Tous les personnages doivent faire avec leur traumatisme de guerre, il n’y en a pas un dont la souffrance soit héroïsée…
Oui, toutes leurs douleurs se valent, ils ont tous de bonnes raisons de souffrir. Même Fabrice à Paris, qui masque sa souffrance en étant apparemment davantage dans la vie, dans les affaires… Les personnages sont beaucoup dans la retenue, la pudeur. Ils ne sont pas complaisants avec eux-mêmes, leur douleur s’exprime quand ils ne peuvent vraiment pas faire autrement.

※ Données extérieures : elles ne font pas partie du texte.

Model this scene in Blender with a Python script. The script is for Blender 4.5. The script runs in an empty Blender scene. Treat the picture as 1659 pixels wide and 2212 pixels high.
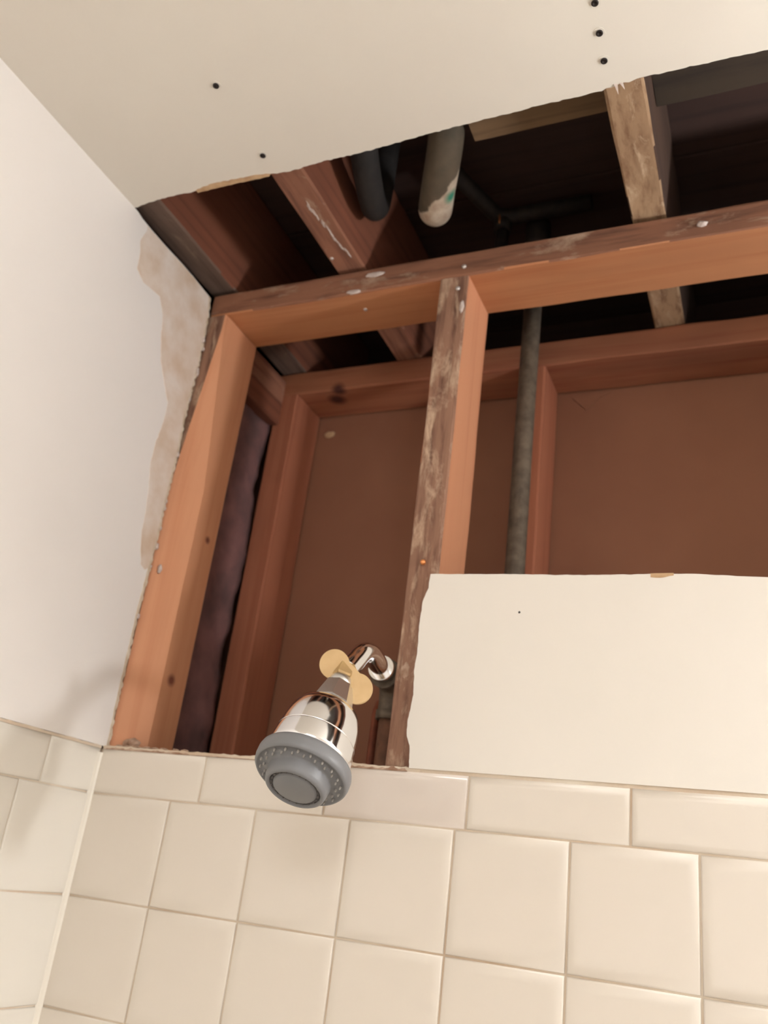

La fin du film est plutôt heureuse…
Oui, même si on ne sait pas ce qu’il va se passer, on voit Georges qui se reconstruit en acceptant de faire ce qu’il avait refusé dans un premier temps : travailler à la réhabilitation des champs de bataille. Georges est sceptique, il voit bien que cela ne suffira pas mais symboliquement, c’est un premier pas d’aller réparer les dégâts là où les hommes se sont battus. Et de se réparer lui-même en s’imposant cette séparation avec Hélène et en essayant de faire la paix avec lui-même. CESSEZ-LE–FEU est avant tout un film sur la réparation.

Le film est dédié "à Léonce et à tous ceux qui firent l’impossible"
À travers mon grand-père, c’est à toute sa génération que je rends hommage.

Drame franco-belge d'Emmanuel Courcol avec Romain Duris. 3,8 étoiles AlloCiné.